When you are looking at the environmental or social impact of a company you might want to invest in, it can be a minefield. First, you need to consider your personal values - does it align with your beliefs? And then - perhaps more perplexing - you have to consider the data.
So what data do you look at, and what is important? Here are some suggestions to get you started:
The ‘E’ in ESG covers all things environmental and therefore you’d be looking at a company’s current eco-friendly rating and future goals to combat climate change, this includes pollution, water waste, deforestation, energy efficiency and waste management.
One of the key figures to look at here - if reported - is a company’s carbon footprint. This includes all emissions that are influenced by the decisions it makes. This means that as well as the direct emissions (company cars, manufacturing emissions etc.), indirect emissions are also included. Indirect emissions include the entire chain, from creation to development, through to delivery.
Another thing you could consider is green versus brown revenue. Green revenue is defined as the total or percentage of sales that come from environmentally sustainable solutions, ones which avoid emissions.
Brown revenue is the proportion of revenue that comes from activities related to the extraction of fossil fuels, or power generation using fossil fuel-based energy sources. It reflects firms tied to the conventional energy value chains.
The ‘S’ in ESG covers all things social so would include a company’s labour standards, staff gender and diversity statistics, community relations, policies around industrial accidents, employee engagement, data protection and customer satisfaction.
Human rights fit into this category too and have broad coverage. It includes the 30 human rights listed in the 1948 Universal Declaration of Human Rights.
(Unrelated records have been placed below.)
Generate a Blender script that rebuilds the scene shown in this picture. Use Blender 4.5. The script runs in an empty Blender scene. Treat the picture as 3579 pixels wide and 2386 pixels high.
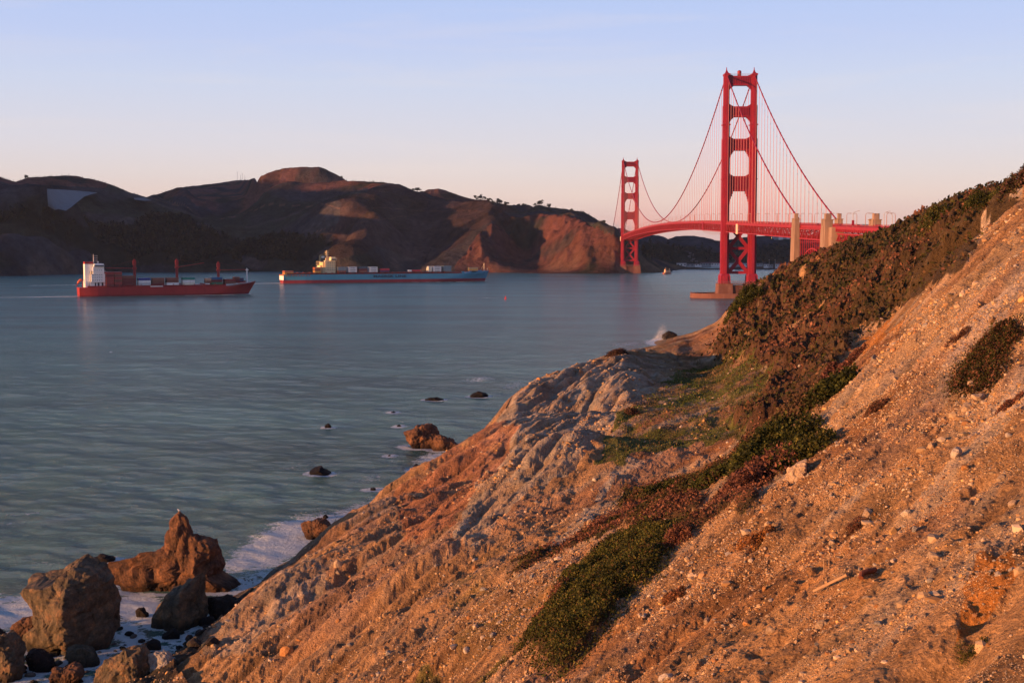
import bpy, bmesh, math, random
import numpy as np
from mathutils import Vector, Matrix
scene = bpy.context.scene
# ------------------------------------------------------------------ camera
FPX, PITCH, HC = 4511.0, 0.07216, 49.78          # focal length in photo pixels, tilt, eye height above the water
PW, PH = 3579.0, 2386.0
cam_d = bpy.data.cameras.new('camera'); cam = bpy.data.objects.new('camera', cam_d)
scene.collection.objects.link(cam); scene.camera = cam
cam_d.sensor_width = 36.0; cam_d.lens = 36.0*FPX/PW
cam_d.clip_start = 0.5; cam_d.clip_end = 90000
cam.location = (0, 0, HC); cam.rotation_euler = (math.pi/2-PITCH, 0, 0)
# ------------------------------------------------------------------ sky and sun
SUN_AZ, SUN_EL = math.radians(-116), math.radians(4.4)     # azimuth from the view direction (+y), negative = left
world = bpy.data.worlds.new("World"); scene.world = world; world.use_nodes = True
wn, wl = world.node_tree.nodes, world.node_tree.links
wn.clear()
wout = wn.new('ShaderNodeOutputWorld'); bg = wn.new('ShaderNodeBackground'); bg.inputs[1].default_value = 0.1
sky = wn.new('ShaderNodeTexSky'); sky.sky_type = 'NISHITA'; sky.sun_disc = False
sky.sun_elevation = SUN_EL; sky.sun_rotation = SUN_AZ; sky.air_density = 1.0; sky.dust_density = 1.0; sky.ozone_density = 1.5
tc = wn.new('ShaderNodeTexCoord'); sep = wn.new('ShaderNodeSeparateXYZ'); wl.new(tc.outputs['Generated'], sep.inputs[0])
def srgb(r, g, b, k=1.0):
    f = lambda c: ((c/255)/12.92 if c/255 <= .04045 else ((c/255+.055)/1.055)**2.4)*k
    return (f(r), f(g), f(b), 1.0)
ramp = wn.new('ShaderNodeValToRGB'); cr = ramp.color_ramp; cr.interpolation = 'LINEAR'
mr = wn.new('ShaderNodeMapRange'); mr.inputs[1].default_value = -0.02; mr.inputs[2].default_value = 1.0
wl.new(sep.outputs[2], mr.inputs[0]); wl.new(mr.outputs[0], ramp.inputs[0])
stops = [(0.0, srgb(214, 176, 172)), (0.043, srgb(223, 190, 184)), (0.059, srgb(230, 207, 200)), (0.076, srgb(226, 213, 213)), (0.095, srgb(219, 214, 223)),
         (0.141, srgb(203, 211, 235)), (0.173, srgb(190, 203, 240)), (0.202, srgb(181, 199, 241)), (0.28, srgb(150, 178, 226)), (0.42, srgb(112, 146, 200)), (0.6, srgb(86, 116, 168)), (1.0, srgb(62, 88, 136))]
cr.elements[0].position = stops[0][0]; cr.elements[0].color = stops[0][1]
cr.elements[1].position = stops[-1][0]; cr.elements[1].color = stops[-1][1]
for p_, c_ in stops[1:-1]:
    e_ = cr.elements.new(p_); e_.color = c_
# faint wisps of cirrus, stretched along the horizon
mp = wn.new('ShaderNodeMapping'); mp.inputs['Scale'].default_value = (2.0, 2.0, 26.0); mp.inputs['Rotation'].default_value = (0.06, -0.10, 0)
wl.new(tc.outputs['Generated'], mp.inputs[0])
nz = wn.new('ShaderNodeTexNoise'); nz.inputs['Scale'].default_value = 1.6; nz.inputs['Detail'].default_value = 7; nz.inputs['Roughness'].default_value = .62
nz.inputs['Distortion'].default_value = .4
wl.new(mp.outputs[0], nz.inputs['Vector'])
cm = wn.new('ShaderNodeMapRange'); cm.inputs[1].default_value = .50; cm.inputs[2].default_value = .78; cm.inputs[3].default_value = 0; cm.inputs[4].default_value = .28
wl.new(nz.outputs[0], cm.inputs[0])
mxc = wn.new('ShaderNodeMix'); mxc.data_type = 'RGBA'; wl.new(cm.outputs[0], mxc.inputs['Factor'])
wl.new(ramp.outputs[0], mxc.inputs['A']); mxc.inputs['B'].default_value = srgb(240, 222, 214)
up = wn.new('ShaderNodeVectorMath'); up.operation = 'SCALE'; up.inputs['Scale'].default_value = 5.2   # background strength is 0.1
wl.new(mxc.outputs['Result'], up.inputs[0])
addn = wn.new('ShaderNodeVectorMath'); addn.operation = 'MULTIPLY_ADD'
wl.new(sky.outputs[0], addn.inputs[0]); addn.inputs[1].default_value = (0.10, 0.10, 0.10); wl.new(up.outputs[0], addn.inputs[2])
wl.new(addn.outputs[0], bg.inputs[0]); wl.new(bg.outputs[0], wout.inputs[0])
sd = bpy.data.lights.new('sun', 'SUN'); sun = bpy.data.objects.new('sun', sd); scene.collection.objects.link(sun)
sd.energy = 5.0; sd.angle = math.radians(0.6); sd.color = (1.0, 0.47, 0.18)
sv = Vector((math.sin(SUN_AZ)*math.cos(SUN_EL), math.cos(SUN_AZ)*math.cos(SUN_EL), math.sin(SUN_EL)))
sun.rotation_euler = sv.to_track_quat('Z', 'Y').to_euler(); sun.location = (-60, -20, 120)
vs = scene.view_settings; vs.view_transform = 'Standard'; vs.look = 'None'; vs.gamma = 1; vs.use_curve_mapping = False
vs.exposure = 0.95
# ------------------------------------------------------------------ helpers
CP, SP = math.cos(PITCH), math.sin(PITCH)
KD = 3579/2352.0                                     # photo measured on a 2352 px wide copy
def ray(X, Y):
    """horizontal unit direction and slope of the sight line through photo pixel X, Y"""
    u, w = (np.asarray(X)-PW/2)/FPX, (PH/2-np.asarray(Y))/FPX
    dx, dy, dz = u, CP+w*SP, -SP+w*CP
    h = np.hypot(dx, dy)
    return dx/h, dy/h, dz/h
def at_dist(X, Y, r):
    a, b, c = ray(X, Y); return np.stack([a*r, b*r, HC+c*r], -1)
def at_z(X, Y, z=0.0):
    a, b, c = ray(X, Y); r = (z-HC)/c; return Vector((float(a*r), float(b*r), z))
def at_y(X, Y, yy):
    a, b, c = ray(X, Y); r = yy/b; return Vector((float(a*r), float(yy), float(HC+c*r)))
def project(x, y, z):
    z = z-HC; d = y*CP-z*SP; u = z*CP+y*SP
    d = np.where(d < .1, .1, d)
    return PW/2+FPX*x/d, PH/2-FPX*u/d
rs = np.random.RandomState(7)
_T = rs.rand(8, 256, 256).astype(np.float32)*2-1
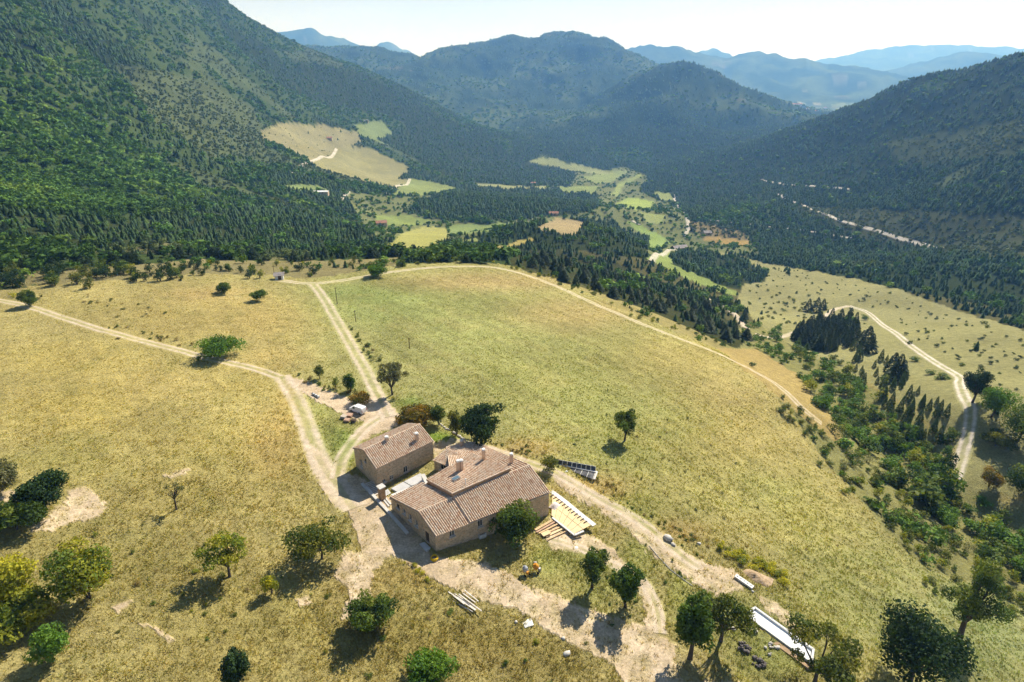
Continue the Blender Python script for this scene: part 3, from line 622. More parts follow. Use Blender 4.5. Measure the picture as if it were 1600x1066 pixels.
track('gravel_road', [(1166,514),(1155,500),(1138,484),(1110,468)], 5, ruts=False, lift=.4, step=2, rmin=300)
for pl, w in (([(1052,305),(1060,322),(1073,340),(1075,356),(1070,370)], 6), ([(1066,388),(1040,396),(1018,410)], 6), ([(988,346),(1000,352)], 7), ([(1190,281),(1260,291),(1330,297)], 6), ([(1210,303),(1250,320),(1300,340),(1370,362),(1430,380),(1472,390)], 6.5), ([(1110,345),(1180,352),(1260,362),(1330,373)], 5), ([(455,276),(462,268)], 7), ([(468,261),(500,247),(526,233)], 6), ([(606,304),(640,280)], 7), ([(528,315),(545,300)], 6)):
    track('valley_road', pl, w, ruts=False, lift=1.2, step=8, col=(.55,.49,.41), rmin=480)

# ------------------------------------------------------------------ solid shapes
class MB:
    def __init__(s): s.v = []; s.f = []
    def poly(s, P):
        b = len(s.v); s.v += [tuple(p) for p in P]; s.f.append(tuple(range(b, b + len(P)))); return s
    def box(s, c, size, rz=0.0, tilt=None):
        M = Matrix.Translation(Vector(c)) @ Matrix.Rotation(rz, 4, 'Z')
        if tilt is not None: M = M @ tilt
        x, y, z = (q / 2 for q in size); b = len(s.v)
        for p in ((-x,-y,-z),(x,-y,-z),(x,y,-z),(-x,y,-z),(-x,-y,z),(x,-y,z),(x,y,z),(-x,y,z)): s.v.append(tuple(M @ Vector(p)))
        for f in ((0,3,2,1),(4,5,6,7),(0,1,5,4),(1,2,6,5),(2,3,7,6),(3,0,4,7)): s.f.append(tuple(b + i for i in f))
        return s
    def beam(s, a, b, w, h):
        a, b = Vector(a), Vector(b); d = b - a; q = d.to_track_quat('X', 'Z')
        return s.box((a + b) / 2, (d.length, w, h), 0, q.to_matrix().to_4x4())
    def prism(s, base, z0, z1):
        """upright prism over a plan outline; z1 a number or one height per corner"""
        n = len(base); b = len(s.v); zt = z1 if hasattr(z1, '__len__') else [z1] * n
        s.v += [(p[0], p[1], z0) for p in base] + [(p[0], p[1], z) for p, z in zip(base, zt)]
        s.f.append(tuple(b + i for i in reversed(range(n)))); s.f.append(tuple(b + n + i for i in range(n)))
        for i in range(n): j = (i + 1) % n; s.f.append((b + i, b + j, b + n + j, b + n + i))
        return s
    def cyl(s, c, r, h, n=12, r2=None, axis=None):
        q = Vector(axis if axis else (0, 0, 1)).to_track_quat('Z', 'Y'); r2 = r if r2 is None else r2; b = len(s.v); c = Vector(c)
        for k, rr, zz in [(k, r, -h / 2) for k in range(n)] + [(k, r2, h / 2) for k in range(n)]:
            a = 2 * math.pi * k / n; s.v.append(tuple(c + q @ Vector((rr * math.cos(a), rr * math.sin(a), zz))))
        s.f.append(tuple(b + i for i in reversed(range(n)))); s.f.append(tuple(b + n + i for i in range(n)))
        for k in range(n): j = (k + 1) % n; s.f.append((b + k, b + j, b + n + j, b + n + k))
        return s
    def build(s, name, mat, parent=None, bevel=0.0, smooth=False, **k):
        me = bpy.data.meshes.new(name); me.from_pydata(s.v, [], s.f); me.materials.append(mat); me.update()
        if bevel:
            bm = bmesh.new(); bm.from_mesh(me); bmesh.ops.bevel(bm, geom=list(bm.edges), offset=bevel, segments=2, affect='EDGES', profile=.6, clamp_overlap=True); bm.to_mesh(me); bm.free()
        if smooth: me.polygons.foreach_set('use_smooth', np.ones(len(me.polygons), bool))
        return link(name, me, parent, **k)
def root(name, label, cat, loc=(0, 0, 0), rz=0.0, group=None):
    return link(name, None, loc=loc, rz=rz, label=label, cat=cat, group=group)

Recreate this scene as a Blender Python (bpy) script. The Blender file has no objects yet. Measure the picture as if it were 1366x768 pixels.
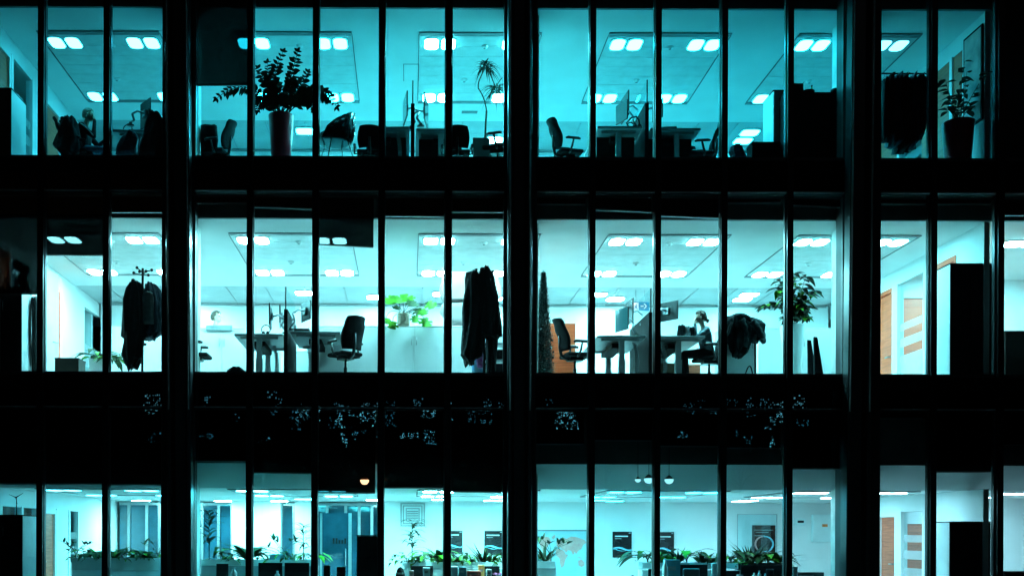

These include the right to life, freedom and security, the right to equality before the law, the prohibition of torture and slavery, the prohibition of forced labour, and the prohibition of discrimination.
Human rights also include what is laid down in the Convention on Civil and Political Rights and in the International Covenant on Economic, Social and Cultural Rights.
Finally, nine UN treaties are also relevant, which cover, amongst other things, the rights of children, the prohibition of discrimination against women and the rights of migrant workers.
The ‘G’ in ESG stands for governance, essentially how the company is governed, and therefore includes the company’s track record on bribery and corruption, political contributions, lobbying, whistleblowing schemes and board composition and diversity.
Boards oversee the key activities and set the strategy for a company, and their work has a deep impact on the community and environment in which the company operates. Therefore, boards should be diverse - with a mix of skills, experience, outlooks as well as race and gender. Research suggests that a healthy balance of perspectives produces greater outcomes.
Unfortunately, there is no standard for reporting ESG data, and much of it is not free or publicly available, instead hidden behind paywalls. More often than not, ESG data is self-published and reported voluntarily. But that’s no reason to be despondent!
Firstly, a great source of publicly available ESG information can be found on the MSCI website. Here you can search any listed company and find out their ESG rating. Dive into the detail and find out what they are currently doing and working towards.
The metrics that MSCI use are available so you can confirm if their methodology aligns with yours, and so you can do your own research from there.
Another good source of information is the companies themselves - head to their websites, check their board composition, their customer ratings, their policies and procedures and their pledges. Take a look at the companies they team with, their delivery partners, and their staff databases on LinkedIn. Go to their social media pages, look for customer reviews, content and comments.
And finally, most banks include respect for human rights in their ESG policies and due diligence processes. For example, if a manufacturer applies for a loan from a bank, it currently stands no chance of getting that loan if child labour occurs in the supply chain, or if an essential raw material needed for production is found to have been mined with forced labour in an area controlled by armed militias.